→ REQUEST:
Please transcribe the data below exactly. Leave the pictures out.

######

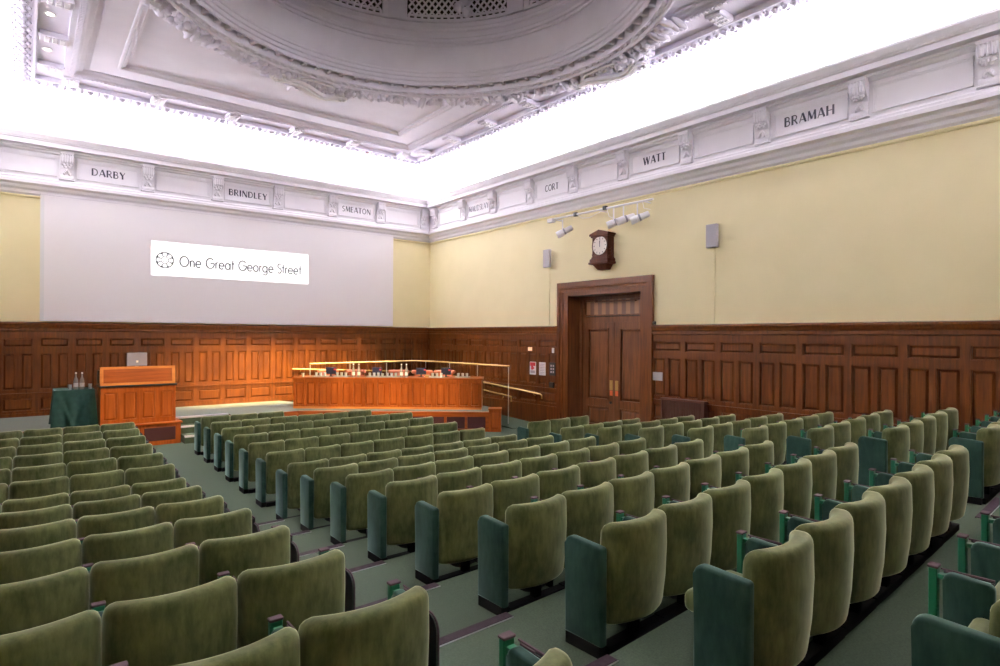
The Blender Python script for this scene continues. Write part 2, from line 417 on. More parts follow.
# wainscot
fS = lambda u, z, d: (u, YW-d, z)
fR = lambda u, z, d: (XW-d, u, z)
def wainscot(u0, u1, c0, pitch, f, name, z0):
    mb = MB()
    bx = lambda a, b_, za, zb, da, db: mb.quadbox([f(a, za, da), f(b_, za, da), f(b_, za, db), f(a, za, db), f(a, zb, da), f(b_, zb, da), f(b_, zb, db), f(a, zb, db)])
    bx(u0, u1, z0, 2.40, 0, .014)
    for za, zb in ((.50, .60), (.90, 1.075), (1.895, 2.03), (2.245, 2.40)): bx(u0, u1, za, zb, .012, .052)
    if z0 < .3: bx(u0, u1, z0, .50, .012, .06); bx(u0, u1, .49, .53, .012, .075)
    else: bx(u0, u1, .46, .55, .012, .06)
    bx(u0, u1, .945, .975, .03, .062); bx(u0, u1, .975, 1.0, .03, .085)
    # crown moulding
    P = [(.012, 2.34), (.045, 2.34), (.05, 2.385), (.085, 2.40), (.085, 2.46), (.105, 2.47), (.125, 2.53), (.14, 2.55), (.14, 2.585), (.012, 2.60)]
    va = [mb.bm.verts.new(f(u0, z, d)) for d, z in P]; vb = [mb.bm.verts.new(f(u1, z, d)) for d, z in P]
    for i in range(len(P)): j = (i+1) % len(P); mb.bm.faces.new([va[i], va[j], vb[j], vb[i]])
    mb.bm.faces.new(va); mb.bm.faces.new(vb[::-1])
    n0 = int(math.floor((u0-c0)/pitch))-1; n1 = int(math.ceil((u1-c0)/pitch))+1
    g = .055
    def clipbox(a, b_, za, zb):
        a, b_ = max(a, u0), min(b_, u1)
        if b_-a > .01: bx(a, b_, za, zb, .012, .0525)
    for n in range(n0, n1+1):
        c = c0+n*pitch; e = c+pitch/2
        clipbox(e-g, e+g, .55, .95); clipbox(e-g, e+g, 1.0, 2.35)
        clipbox(c-.042, c+.042, 1.0, 1.96)
        for (a, b_, za, zb) in ((c-pitch/2+g, e-g, .60, .90), (c-pitch/2+g, e-g, 2.03, 2.245), (c-pitch/2+g, c-.042, 1.075, 1.895), (c+.042, e-g, 1.075, 1.895)):
            if a < u0-.02 or b_ > u1+.02: 
                continue
            # moulded rim then raised field
            w = .016
            for q in ((a, b_, za, za+w), (a, b_, zb-w, zb), (a, a+w, za, zb), (b_-w, b_, za, zb)):
                bx(q[0], q[1], q[2], q[3], .012, .040)
            mb.frustum(a+.022, b_-.022, za+.022, zb-.022, .013, .044, .034, f)
    return struct(mb.build(name, M['wood']))
wainscot(XL, XW-.03, 3.145, .655, fS, 'trim_1', .40)
wainscot(YR, 7.925, 7.57, .785, fR, 'trim_2', 0.)
wainscot(10.87, YW-.03, 11.24, .785, fR, 'trim_3', 0.)
mb = MB(); mb.box(XL, XL+.05, YR, YW, 0, 2.6); mb.box(XL, XW, YR, YR+.05, 0, 2.6); struct(mb.build('trim_4', M['wood']))

# entablature round the room: profile (offset, z)
prof = [(0, 5.46), (.05, 5.50), (.06, 5.56), (.11, 5.60), (.13, 5.66), (.20, 5.70), (.20, 5.765), (.17, 5.775), (.15, 5.80), (.15, 5.835), (.12, 5.85), (.11, 5.875),
        (.10, 6.43), (.13, 6.45), (.15, 6.49), (.19, 6.50), (.20, 6.535), (.355, 6.54), (.355, 6.63), (.375, 6.64), (.385, 6.665), (.40, 6.675), (.425, 6.72), (.45, 6.755), (.45, 6.80), (.40, 6.82), (0, 6.82)]
mb = MB(); mb.rectsweep(prof); struct(mb.build('trim_5', M['white']))
prof = [(0, 5.40), (.03, 5.40), (.045, 5.42), (.045, 5.44), (.03, 5.455), (0, 5.46)]
mb = MB(); mb.rectsweep(prof); struct(mb.build('trim_6', M['yellow']))
# dentil-like bead course under the corona
mb = MB()
for i in range(160):
    y = YR+.6+i*(YW-YR-1.2)/159; mb.box(XW-.392, XW-.37, y, y+.03, 6.645, 6.668)
for i in range(100):
    x = XL+.6+i*(XW-XL-1.2)/99; mb.box(x, x+.03, YW-.392, YW-.37, 6.645, 6.668)
struct(mb.build('trim_7', M['white']))

# scrolled brackets and frieze panels
def make_bracket():
    root = empty('frieze_bracket')          # local x across, -y out of the wall (stage wall), origin on frieze plane
    P = [(0, .60), (0, .0), (.035, .0), (.05, .02), (.05, .06), (.035, .10), (.045, .22), (.07, .30), (.115, .34), (.15, .40), (.16, .47), (.15, .53), (.17, .55), (.17, .60)]
    m = MB(); m.prism(P, -.125, .125, lambda a, b_, h: (h, -a, b_)); m.build('console', M['white'], root)
    m = MB()
    for i in range(5): m.rbox(-.105+.047*i, -.083+.047*i, -.172, -.02, .36, .545, .006, 1)
    m.build('fluting', M['white'], root)
    m = MB()
    for i in range(5):
        a = 2*PI*i/5+.3; m.ico((.065*math.cos(a), -.105, .30+.04*math.sin(a)), .038, 1, (1, .8, .8))
    m.ico((0, -.12, .30), .03, 1); m.build('rosette', M['white'], root, smooth=180)
    m = MB()
    for i in range(6): m.ico((-.05+.02*i, -.052, .20-.03*abs(i-2.5)), .03, 1, (1, .7, 1.4))
    m.build('leaf_drop', M['white'], root, smooth=180)
    m = MB(); m.rbox(-.145, .145, -.075, 0, -.03, .0, .008, 1); m.build('foot_block', M['white'], root)
    return root
brk = make_bracket(); first = True
fz = 5.90
BX = [.73, 2.35, 3.95, 5.53, 7.13, 8.71, 10.30]; BY = [16.55, 14.96, 13.46, 11.85, 10.27, 8.69, 7.06, 5.47, 3.85, 2.20, .6]
for i, x in enumerate(BX):
    o = brk if i == 0 else dup(brk)
    o.location = (x, YW-.10, fz)
    tag(o, 'white scrolled plaster bracket on the frieze above the screen wall, %s from the left' % ORD[i+1] if i < 6 else 'white scrolled plaster bracket above the stage wall tight in the room corner', 'bracket', 'scrolled frieze brackets')
for i, y in enumerate(BY):
    if i == 10: continue
    o = dup(brk); o.location = (XW-.10, y, fz); o.rotation_euler = (0, 0, -PI/2)
    tag(o, 'white scrolled plaster bracket on the right wall frieze, %s from the corner' % ORD[i+1], 'bracket', 'scrolled frieze brackets')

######

→ ANSWER BELOW:
The Blender Python script for this scene continues. Write part 2, from line 417 on. More parts follow.
# wainscot
fS = lambda u, z, d: (u, YW-d, z)
fR = lambda u, z, d: (XW-d, u, z)
def wainscot(u0, u1, c0, pitch, f, name, z0):
    mb = MB()
    bx = lambda a, b_, za, zb, da, db: mb.quadbox([f(a, za, da), f(b_, za, da), f(b_, za, db), f(a, za, db), f(a, zb, da), f(b_, zb, da), f(b_, zb, db), f(a, zb, db)])
    bx(u0, u1, z0, 2.40, 0, .014)
    for za, zb in ((.50, .60), (.90, 1.075), (1.895, 2.03), (2.245, 2.40)): bx(u0, u1, za, zb, .012, .052)
    if z0 < .3: bx(u0, u1, z0, .50, .012, .06); bx(u0, u1, .49, .53, .012, .075)
    else: bx(u0, u1, .46, .55, .012, .06)
    bx(u0, u1, .945, .975, .03, .062); bx(u0, u1, .975, 1.0, .03, .085)
    # crown moulding
    P = [(.012, 2.34), (.045, 2.34), (.05, 2.385), (.085, 2.40), (.085, 2.46), (.105, 2.47), (.125, 2.53), (.14, 2.55), (.14, 2.585), (.012, 2.60)]
    va = [mb.bm.verts.new(f(u0, z, d)) for d, z in P]; vb = [mb.bm.verts.new(f(u1, z, d)) for d, z in P]
    for i in range(len(P)): j = (i+1) % len(P); mb.bm.faces.new([va[i], va[j], vb[j], vb[i]])
    mb.bm.faces.new(va); mb.bm.faces.new(vb[::-1])
    n0 = int(math.floor((u0-c0)/pitch))-1; n1 = int(math.ceil((u1-c0)/pitch))+1
    g = .055
    def clipbox(a, b_, za, zb):
        a, b_ = max(a, u0), min(b_, u1)
        if b_-a > .01: bx(a, b_, za, zb, .012, .0525)
    for n in range(n0, n1+1):
        c = c0+n*pitch; e = c+pitch/2
        clipbox(e-g, e+g, .55, .95); clipbox(e-g, e+g, 1.0, 2.35)
        clipbox(c-.042, c+.042, 1.0, 1.96)
        for (a, b_, za, zb) in ((c-pitch/2+g, e-g, .60, .90), (c-pitch/2+g, e-g, 2.03, 2.245), (c-pitch/2+g, c-.042, 1.075, 1.895), (c+.042, e-g, 1.075, 1.895)):
            if a < u0-.02 or b_ > u1+.02: 
                continue
            # moulded rim then raised field
            w = .016
            for q in ((a, b_, za, za+w), (a, b_, zb-w, zb), (a, a+w, za, zb), (b_-w, b_, za, zb)):
                bx(q[0], q[1], q[2], q[3], .012, .040)
            mb.frustum(a+.022, b_-.022, za+.022, zb-.022, .013, .044, .034, f)
    return struct(mb.build(name, M['wood']))
wainscot(XL, XW-.03, 3.145, .655, fS, 'trim_1', .40)
wainscot(YR, 7.925, 7.57, .785, fR, 'trim_2', 0.)
wainscot(10.87, YW-.03, 11.24, .785, fR, 'trim_3', 0.)
mb = MB(); mb.box(XL, XL+.05, YR, YW, 0, 2.6); mb.box(XL, XW, YR, YR+.05, 0, 2.6); struct(mb.build('trim_4', M['wood']))

# entablature round the room: profile (offset, z)
prof = [(0, 5.46), (.05, 5.50), (.06, 5.56), (.11, 5.60), (.13, 5.66), (.20, 5.70), (.20, 5.765), (.17, 5.775), (.15, 5.80), (.15, 5.835), (.12, 5.85), (.11, 5.875),
        (.10, 6.43), (.13, 6.45), (.15, 6.49), (.19, 6.50), (.20, 6.535), (.355, 6.54), (.355, 6.63), (.375, 6.64), (.385, 6.665), (.40, 6.675), (.425, 6.72), (.45, 6.755), (.45, 6.80), (.40, 6.82), (0, 6.82)]
mb = MB(); mb.rectsweep(prof); struct(mb.build('trim_5', M['white']))
prof = [(0, 5.40), (.03, 5.40), (.045, 5.42), (.045, 5.44), (.03, 5.455), (0, 5.46)]
mb = MB(); mb.rectsweep(prof); struct(mb.build('trim_6', M['yellow']))
# dentil-like bead course under the corona
mb = MB()
for i in range(160):
    y = YR+.6+i*(YW-YR-1.2)/159; mb.box(XW-.392, XW-.37, y, y+.03, 6.645, 6.668)
for i in range(100):
    x = XL+.6+i*(XW-XL-1.2)/99; mb.box(x, x+.03, YW-.392, YW-.37, 6.645, 6.668)
struct(mb.build('trim_7', M['white']))

# scrolled brackets and frieze panels
def make_bracket():
    root = empty('frieze_bracket')          # local x across, -y out of the wall (stage wall), origin on frieze plane
    P = [(0, .60), (0, .0), (.035, .0), (.05, .02), (.05, .06), (.035, .10), (.045, .22), (.07, .30), (.115, .34), (.15, .40), (.16, .47), (.15, .53), (.17, .55), (.17, .60)]
    m = MB(); m.prism(P, -.125, .125, lambda a, b_, h: (h, -a, b_)); m.build('console', M['white'], root)
    m = MB()
    for i in range(5): m.rbox(-.105+.047*i, -.083+.047*i, -.172, -.02, .36, .545, .006, 1)
    m.build('fluting', M['white'], root)
    m = MB()
    for i in range(5):
        a = 2*PI*i/5+.3; m.ico((.065*math.cos(a), -.105, .30+.04*math.sin(a)), .038, 1, (1, .8, .8))
    m.ico((0, -.12, .30), .03, 1); m.build('rosette', M['white'], root, smooth=180)
    m = MB()
    for i in range(6): m.ico((-.05+.02*i, -.052, .20-.03*abs(i-2.5)), .03, 1, (1, .7, 1.4))
    m.build('leaf_drop', M['white'], root, smooth=180)
    m = MB(); m.rbox(-.145, .145, -.075, 0, -.03, .0, .008, 1); m.build('foot_block', M['white'], root)
    return root
brk = make_bracket(); first = True
fz = 5.90
BX = [.73, 2.35, 3.95, 5.53, 7.13, 8.71, 10.30]; BY = [16.55, 14.96, 13.46, 11.85, 10.27, 8.69, 7.06, 5.47, 3.85, 2.20, .6]
for i, x in enumerate(BX):
    o = brk if i == 0 else dup(brk)
    o.location = (x, YW-.10, fz)
    tag(o, 'white scrolled plaster bracket on the frieze above the screen wall, %s from the left' % ORD[i+1] if i < 6 else 'white scrolled plaster bracket above the stage wall tight in the room corner', 'bracket', 'scrolled frieze brackets')
for i, y in enumerate(BY):
    if i == 10: continue
    o = dup(brk); o.location = (XW-.10, y, fz); o.rotation_euler = (0, 0, -PI/2)
    tag(o, 'white scrolled plaster bracket on the right wall frieze, %s from the corner' % ORD[i+1], 'bracket', 'scrolled frieze brackets')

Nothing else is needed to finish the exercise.